Inoltre va rilevato che gli atti attributivi o modificativi della rendita catastale, emessi anteriormente alla data del primo gennaio 2000 (a partire dalla quale l’efficacia dei medesimi decorre dalla loro notificazione, ai sensi della L. 21 novembre 2000, n. 342, art. 74, comma 1), erano immediatamente efficaci, anche in assenza di comunicazione o notificazione ai contribuenti, fatta salva la possibilità di contestare tale efficacia con rituale e tempestiva impugnazione, in assenza della quale si rendeva definitiva l’attribuzione della rendita, posta poi a base dell’accertamento dell’ufficio (V. pure Cass. Sentenze n. 1196 del 2005, n. 22571 del 2004). Infine – “ad colorandum” – va osservato che alcuna declaratoria di estinzione per condono poteva essere emessa, atteso che la dichiarazione di estinzione del giudizio per chiusura della lite ai sensi della L. 27 dicembre 2002, n. 289, art. 16 è subordinata, come previsto dal comma ottavo di tale disposizione, all’attestazione da parte dell’Ufficio della regolarità della domanda di definizione e del pagamento integrale di quanto dovuto, non assumendo alcun rilievo la produzione da parte del contribuente di documenti comprovanti 1’avvenuta presentazione dell’istanza di condono ed il versamento della somma dovuta (V. pure Cass. Sentenza n. 23028 del 30/10/2009).
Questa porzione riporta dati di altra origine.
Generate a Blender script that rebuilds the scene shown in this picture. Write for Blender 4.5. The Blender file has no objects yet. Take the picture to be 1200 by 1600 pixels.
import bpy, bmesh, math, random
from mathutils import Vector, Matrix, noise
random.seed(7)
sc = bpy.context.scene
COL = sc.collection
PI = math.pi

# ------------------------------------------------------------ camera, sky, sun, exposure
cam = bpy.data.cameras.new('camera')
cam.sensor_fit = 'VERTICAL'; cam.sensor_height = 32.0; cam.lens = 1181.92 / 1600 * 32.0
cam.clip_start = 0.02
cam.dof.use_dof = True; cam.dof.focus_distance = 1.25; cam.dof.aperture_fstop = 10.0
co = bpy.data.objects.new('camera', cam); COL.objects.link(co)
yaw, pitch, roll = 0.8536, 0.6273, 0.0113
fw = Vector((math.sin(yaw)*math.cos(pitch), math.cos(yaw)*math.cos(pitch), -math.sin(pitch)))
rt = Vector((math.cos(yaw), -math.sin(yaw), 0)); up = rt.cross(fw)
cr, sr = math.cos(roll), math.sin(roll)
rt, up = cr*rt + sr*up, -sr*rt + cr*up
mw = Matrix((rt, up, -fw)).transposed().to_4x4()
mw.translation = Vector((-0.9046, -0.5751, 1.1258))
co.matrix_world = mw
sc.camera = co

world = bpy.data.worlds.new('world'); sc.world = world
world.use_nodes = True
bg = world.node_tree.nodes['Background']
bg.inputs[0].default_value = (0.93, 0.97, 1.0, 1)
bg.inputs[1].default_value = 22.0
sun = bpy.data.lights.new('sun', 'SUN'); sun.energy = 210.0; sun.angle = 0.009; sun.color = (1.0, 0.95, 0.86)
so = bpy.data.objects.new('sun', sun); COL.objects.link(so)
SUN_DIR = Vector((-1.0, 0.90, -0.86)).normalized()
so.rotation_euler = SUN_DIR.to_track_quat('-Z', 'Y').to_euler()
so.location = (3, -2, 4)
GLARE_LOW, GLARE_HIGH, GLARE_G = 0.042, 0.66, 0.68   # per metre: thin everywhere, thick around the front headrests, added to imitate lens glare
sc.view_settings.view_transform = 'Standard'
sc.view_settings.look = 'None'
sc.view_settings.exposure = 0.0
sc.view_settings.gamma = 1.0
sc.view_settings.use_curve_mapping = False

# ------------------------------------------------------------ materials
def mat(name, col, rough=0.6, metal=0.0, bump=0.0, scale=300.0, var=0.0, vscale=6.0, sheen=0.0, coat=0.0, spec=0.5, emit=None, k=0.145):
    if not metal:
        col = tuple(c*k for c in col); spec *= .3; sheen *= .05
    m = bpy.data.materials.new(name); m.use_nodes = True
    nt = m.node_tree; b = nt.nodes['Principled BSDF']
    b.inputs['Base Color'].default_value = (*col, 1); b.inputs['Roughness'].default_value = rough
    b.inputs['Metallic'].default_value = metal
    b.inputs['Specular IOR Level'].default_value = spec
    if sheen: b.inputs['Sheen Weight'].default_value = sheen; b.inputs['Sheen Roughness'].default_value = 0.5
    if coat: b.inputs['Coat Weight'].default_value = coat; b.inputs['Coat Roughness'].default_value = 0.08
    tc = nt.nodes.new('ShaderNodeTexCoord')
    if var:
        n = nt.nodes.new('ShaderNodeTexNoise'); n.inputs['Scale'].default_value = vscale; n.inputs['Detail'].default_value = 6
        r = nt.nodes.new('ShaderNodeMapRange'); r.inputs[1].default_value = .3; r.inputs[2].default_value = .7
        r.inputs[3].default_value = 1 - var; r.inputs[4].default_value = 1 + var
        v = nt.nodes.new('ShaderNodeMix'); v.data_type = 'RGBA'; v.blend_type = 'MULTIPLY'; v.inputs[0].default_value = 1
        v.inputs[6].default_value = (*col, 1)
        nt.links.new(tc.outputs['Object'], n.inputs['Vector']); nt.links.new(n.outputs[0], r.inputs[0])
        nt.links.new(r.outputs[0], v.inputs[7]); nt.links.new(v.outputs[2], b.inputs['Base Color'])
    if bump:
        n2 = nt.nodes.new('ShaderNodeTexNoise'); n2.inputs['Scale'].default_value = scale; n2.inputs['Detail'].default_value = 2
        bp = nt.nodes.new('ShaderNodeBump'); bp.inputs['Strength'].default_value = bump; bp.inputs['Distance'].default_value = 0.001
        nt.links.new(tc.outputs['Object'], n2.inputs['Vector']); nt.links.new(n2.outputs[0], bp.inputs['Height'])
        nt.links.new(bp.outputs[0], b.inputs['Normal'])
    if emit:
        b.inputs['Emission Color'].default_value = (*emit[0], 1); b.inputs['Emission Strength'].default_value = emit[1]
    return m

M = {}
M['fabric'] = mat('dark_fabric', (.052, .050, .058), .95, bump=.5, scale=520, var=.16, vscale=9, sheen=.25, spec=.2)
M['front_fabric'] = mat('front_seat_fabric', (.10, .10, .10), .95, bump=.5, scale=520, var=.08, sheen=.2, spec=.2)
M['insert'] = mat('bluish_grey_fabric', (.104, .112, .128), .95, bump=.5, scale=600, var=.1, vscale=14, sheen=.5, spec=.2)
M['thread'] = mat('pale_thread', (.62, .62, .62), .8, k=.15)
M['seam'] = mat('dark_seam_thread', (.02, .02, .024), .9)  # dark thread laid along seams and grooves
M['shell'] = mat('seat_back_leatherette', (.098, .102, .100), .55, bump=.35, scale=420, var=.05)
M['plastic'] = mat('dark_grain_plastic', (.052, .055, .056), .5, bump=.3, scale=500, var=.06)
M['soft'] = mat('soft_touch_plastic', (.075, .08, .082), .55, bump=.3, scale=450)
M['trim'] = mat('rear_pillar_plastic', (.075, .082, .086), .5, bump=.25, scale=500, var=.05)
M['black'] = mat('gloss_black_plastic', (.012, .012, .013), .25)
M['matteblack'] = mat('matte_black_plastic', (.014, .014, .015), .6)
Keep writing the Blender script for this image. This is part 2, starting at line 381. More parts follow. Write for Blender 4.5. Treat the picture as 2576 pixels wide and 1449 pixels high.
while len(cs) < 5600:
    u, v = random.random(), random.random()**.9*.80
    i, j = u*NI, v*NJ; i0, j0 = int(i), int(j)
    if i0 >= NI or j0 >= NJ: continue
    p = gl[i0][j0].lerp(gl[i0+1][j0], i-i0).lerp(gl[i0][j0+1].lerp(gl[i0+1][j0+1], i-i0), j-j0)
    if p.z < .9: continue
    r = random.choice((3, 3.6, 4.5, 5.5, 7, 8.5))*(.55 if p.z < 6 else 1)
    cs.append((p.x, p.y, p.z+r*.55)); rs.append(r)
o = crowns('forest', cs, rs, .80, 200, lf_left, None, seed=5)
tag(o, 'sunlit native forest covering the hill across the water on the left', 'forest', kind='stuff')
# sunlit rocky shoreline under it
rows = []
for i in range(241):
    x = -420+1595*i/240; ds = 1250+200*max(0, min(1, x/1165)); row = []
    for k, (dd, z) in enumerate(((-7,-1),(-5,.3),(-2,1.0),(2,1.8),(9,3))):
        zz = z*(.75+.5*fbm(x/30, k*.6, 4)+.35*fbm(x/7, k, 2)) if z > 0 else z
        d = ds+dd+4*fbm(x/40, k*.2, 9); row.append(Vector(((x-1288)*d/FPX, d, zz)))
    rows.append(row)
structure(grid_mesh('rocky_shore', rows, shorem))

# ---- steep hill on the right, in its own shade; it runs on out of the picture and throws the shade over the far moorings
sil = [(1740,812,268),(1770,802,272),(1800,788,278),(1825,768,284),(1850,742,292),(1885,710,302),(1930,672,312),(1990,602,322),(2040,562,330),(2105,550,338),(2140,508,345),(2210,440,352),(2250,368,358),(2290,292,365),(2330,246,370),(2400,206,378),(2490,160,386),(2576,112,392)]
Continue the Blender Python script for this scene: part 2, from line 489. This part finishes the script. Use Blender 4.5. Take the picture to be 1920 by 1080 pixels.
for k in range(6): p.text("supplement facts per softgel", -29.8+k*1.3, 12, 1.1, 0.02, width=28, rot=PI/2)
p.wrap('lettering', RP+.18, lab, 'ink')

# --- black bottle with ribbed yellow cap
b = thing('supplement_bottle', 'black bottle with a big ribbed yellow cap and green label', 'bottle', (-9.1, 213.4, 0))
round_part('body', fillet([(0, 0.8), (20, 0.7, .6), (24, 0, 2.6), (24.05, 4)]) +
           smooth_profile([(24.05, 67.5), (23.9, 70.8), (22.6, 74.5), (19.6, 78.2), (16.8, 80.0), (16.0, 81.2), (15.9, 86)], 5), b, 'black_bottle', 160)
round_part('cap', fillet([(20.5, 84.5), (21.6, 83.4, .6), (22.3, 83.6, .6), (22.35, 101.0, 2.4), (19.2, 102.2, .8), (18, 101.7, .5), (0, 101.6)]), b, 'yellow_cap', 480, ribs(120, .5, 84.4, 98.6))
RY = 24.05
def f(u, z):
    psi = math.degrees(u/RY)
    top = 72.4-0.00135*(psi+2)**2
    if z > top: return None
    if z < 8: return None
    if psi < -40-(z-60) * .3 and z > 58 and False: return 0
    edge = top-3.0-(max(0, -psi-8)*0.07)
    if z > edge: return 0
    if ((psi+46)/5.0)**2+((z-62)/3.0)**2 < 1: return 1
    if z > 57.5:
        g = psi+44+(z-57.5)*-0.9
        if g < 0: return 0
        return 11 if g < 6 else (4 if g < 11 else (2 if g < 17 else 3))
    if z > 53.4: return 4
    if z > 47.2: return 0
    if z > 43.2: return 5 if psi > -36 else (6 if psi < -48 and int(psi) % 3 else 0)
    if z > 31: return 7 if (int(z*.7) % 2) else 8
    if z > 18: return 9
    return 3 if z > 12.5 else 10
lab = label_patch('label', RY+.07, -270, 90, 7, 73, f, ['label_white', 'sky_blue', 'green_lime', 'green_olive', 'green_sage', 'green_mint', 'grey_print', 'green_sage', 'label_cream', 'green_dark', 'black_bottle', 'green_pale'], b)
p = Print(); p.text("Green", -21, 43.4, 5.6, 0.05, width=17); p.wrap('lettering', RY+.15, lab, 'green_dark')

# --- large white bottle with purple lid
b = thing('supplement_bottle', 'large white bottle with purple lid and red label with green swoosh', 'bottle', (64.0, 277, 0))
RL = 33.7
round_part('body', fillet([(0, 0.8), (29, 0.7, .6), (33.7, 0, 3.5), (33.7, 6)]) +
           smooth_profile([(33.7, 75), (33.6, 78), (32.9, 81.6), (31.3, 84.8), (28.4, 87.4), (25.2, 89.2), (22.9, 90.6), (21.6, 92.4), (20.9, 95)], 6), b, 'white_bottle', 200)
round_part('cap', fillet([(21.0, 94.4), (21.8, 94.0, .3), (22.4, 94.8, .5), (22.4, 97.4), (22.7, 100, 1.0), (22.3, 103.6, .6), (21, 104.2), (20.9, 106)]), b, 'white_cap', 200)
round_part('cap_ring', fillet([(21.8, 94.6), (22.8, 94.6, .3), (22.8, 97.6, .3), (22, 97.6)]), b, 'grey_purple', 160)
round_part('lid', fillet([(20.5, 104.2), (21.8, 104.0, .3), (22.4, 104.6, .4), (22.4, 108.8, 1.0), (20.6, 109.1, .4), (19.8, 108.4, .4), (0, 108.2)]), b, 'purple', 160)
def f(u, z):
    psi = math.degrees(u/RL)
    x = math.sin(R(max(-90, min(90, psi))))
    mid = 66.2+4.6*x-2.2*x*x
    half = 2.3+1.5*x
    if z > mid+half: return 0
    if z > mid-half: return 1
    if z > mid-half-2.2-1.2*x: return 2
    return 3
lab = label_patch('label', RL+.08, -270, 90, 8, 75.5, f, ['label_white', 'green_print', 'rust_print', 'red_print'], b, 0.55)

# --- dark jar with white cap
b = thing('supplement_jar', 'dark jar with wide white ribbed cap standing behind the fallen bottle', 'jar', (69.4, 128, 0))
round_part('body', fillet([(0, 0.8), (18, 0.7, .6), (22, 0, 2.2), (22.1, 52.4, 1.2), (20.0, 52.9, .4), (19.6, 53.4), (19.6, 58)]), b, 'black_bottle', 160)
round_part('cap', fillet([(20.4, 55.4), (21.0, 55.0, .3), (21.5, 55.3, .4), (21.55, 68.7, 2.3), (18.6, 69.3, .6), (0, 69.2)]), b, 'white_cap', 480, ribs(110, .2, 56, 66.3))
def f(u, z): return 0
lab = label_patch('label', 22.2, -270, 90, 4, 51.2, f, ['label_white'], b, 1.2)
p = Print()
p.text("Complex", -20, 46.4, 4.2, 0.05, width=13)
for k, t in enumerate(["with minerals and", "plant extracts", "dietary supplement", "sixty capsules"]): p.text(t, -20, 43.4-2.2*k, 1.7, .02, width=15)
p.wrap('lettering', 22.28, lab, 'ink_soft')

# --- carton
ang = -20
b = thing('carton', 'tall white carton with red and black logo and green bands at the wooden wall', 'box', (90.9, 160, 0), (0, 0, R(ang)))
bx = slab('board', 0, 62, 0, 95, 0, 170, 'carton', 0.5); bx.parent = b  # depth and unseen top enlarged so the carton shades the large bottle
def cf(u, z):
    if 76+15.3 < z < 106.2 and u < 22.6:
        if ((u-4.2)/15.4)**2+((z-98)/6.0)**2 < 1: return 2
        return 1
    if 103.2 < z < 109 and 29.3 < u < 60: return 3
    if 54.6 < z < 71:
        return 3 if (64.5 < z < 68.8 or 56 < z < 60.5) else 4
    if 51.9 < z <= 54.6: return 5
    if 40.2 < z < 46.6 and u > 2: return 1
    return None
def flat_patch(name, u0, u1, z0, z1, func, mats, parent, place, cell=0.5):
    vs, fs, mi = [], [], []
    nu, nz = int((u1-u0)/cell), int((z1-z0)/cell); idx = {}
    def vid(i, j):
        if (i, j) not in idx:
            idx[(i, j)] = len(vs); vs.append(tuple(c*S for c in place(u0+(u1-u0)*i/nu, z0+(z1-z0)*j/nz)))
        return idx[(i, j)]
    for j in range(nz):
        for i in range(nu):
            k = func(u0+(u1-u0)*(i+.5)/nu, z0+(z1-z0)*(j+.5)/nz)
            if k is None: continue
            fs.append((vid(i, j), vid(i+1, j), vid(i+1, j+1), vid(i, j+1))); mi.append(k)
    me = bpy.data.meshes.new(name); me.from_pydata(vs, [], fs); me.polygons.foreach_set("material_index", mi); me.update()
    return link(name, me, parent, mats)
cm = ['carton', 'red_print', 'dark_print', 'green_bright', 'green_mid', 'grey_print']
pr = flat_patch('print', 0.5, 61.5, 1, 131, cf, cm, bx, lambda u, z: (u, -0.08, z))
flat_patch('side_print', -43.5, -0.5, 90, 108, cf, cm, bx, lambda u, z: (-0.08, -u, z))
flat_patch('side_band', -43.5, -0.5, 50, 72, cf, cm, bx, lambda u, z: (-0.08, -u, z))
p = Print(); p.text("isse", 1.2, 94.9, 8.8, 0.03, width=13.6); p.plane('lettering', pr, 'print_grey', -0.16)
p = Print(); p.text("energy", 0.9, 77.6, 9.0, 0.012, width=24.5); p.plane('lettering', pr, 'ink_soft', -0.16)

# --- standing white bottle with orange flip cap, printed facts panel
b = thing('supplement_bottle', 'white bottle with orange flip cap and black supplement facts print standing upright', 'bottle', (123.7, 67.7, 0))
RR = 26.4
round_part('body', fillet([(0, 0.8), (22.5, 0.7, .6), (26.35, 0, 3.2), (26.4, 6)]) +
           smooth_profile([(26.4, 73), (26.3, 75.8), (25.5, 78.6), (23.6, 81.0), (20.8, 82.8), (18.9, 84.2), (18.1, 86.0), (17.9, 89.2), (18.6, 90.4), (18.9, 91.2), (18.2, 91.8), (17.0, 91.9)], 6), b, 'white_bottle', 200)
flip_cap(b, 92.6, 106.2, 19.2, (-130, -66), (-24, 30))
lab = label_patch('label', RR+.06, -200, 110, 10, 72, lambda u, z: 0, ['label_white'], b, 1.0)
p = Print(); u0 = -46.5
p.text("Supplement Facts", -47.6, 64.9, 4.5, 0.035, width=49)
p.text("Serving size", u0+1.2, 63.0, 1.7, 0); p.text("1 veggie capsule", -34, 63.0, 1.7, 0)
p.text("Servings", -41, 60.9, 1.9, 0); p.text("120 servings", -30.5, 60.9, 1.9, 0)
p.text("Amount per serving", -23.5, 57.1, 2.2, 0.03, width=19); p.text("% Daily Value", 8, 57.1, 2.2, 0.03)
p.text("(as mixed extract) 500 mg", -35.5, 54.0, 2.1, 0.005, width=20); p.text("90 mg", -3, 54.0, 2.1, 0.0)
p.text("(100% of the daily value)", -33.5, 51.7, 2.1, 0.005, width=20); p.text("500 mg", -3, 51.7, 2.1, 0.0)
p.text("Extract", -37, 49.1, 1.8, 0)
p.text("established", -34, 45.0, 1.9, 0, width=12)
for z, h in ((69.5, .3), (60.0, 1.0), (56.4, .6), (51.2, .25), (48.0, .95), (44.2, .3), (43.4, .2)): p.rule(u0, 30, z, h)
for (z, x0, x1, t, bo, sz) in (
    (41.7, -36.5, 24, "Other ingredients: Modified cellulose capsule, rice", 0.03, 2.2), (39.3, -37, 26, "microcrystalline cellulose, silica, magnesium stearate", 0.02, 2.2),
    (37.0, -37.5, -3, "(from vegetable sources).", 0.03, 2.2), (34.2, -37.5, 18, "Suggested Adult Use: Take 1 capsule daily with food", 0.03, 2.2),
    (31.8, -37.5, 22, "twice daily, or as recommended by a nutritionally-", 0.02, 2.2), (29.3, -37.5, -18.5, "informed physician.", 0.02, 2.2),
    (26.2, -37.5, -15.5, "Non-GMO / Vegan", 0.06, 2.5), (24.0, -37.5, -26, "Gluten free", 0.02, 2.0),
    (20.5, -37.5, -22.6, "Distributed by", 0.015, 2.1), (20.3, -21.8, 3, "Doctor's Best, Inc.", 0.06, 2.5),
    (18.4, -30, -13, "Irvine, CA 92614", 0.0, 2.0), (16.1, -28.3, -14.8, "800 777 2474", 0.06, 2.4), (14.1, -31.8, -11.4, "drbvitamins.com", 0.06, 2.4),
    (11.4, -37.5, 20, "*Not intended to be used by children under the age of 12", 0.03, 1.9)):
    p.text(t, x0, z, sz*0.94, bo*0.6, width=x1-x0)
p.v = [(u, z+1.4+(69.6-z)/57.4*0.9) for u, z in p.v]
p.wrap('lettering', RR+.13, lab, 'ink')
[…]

Alla luce dunque di quanto più sopra enunciato, la sentenza impugnata non risulta motivata in modo giuridicamente corretto.

Ne deriva che il ricorso dell’agenzia va accolto, con la cassazione della sentenza impugnata posto che la causa può essere decisa nel merito, non occorrendo ulteriori accertamenti di fatto, ex art. 384 c.p.c., comma 2, con il conseguente rigetto del ricorso in opposizione del contribuente avverso l’avviso di liquidazione.

Quanto alle spese del giudizio, sussistono giusti motivi per compensare quelle del doppie grado, come pure le altre del presente tra il Ministero ed A., attesa anche l’inammissibilità del ricorso del primo, mentre quelle inerenti al rapporto tra l’agenzia e il contribuente seguono la soccombenza e vengono liquidate come in dispositivo.

PQM

LA CORTE Dichiara inammissibile il ricorso del Ministero dell’economia e delle finanze; accoglie quello dell’agenzia delle entrate; cassa la sentenza impugnata e, decidendo nel merito, rigetta il ricorso del contribuente avverso l’avviso di liquidazione; compensa le spese del doppio grado e quelle tra il Ministero ed A., che condanna al rimborso delle altre del presente giudizio, liquidate in Euro 1.000,00 (mille/00) per onorario, oltre a quelle prenotate a debito;

alle generali ed agli accessori di legge.

Così deciso in Roma, il 26 gennaio 2011.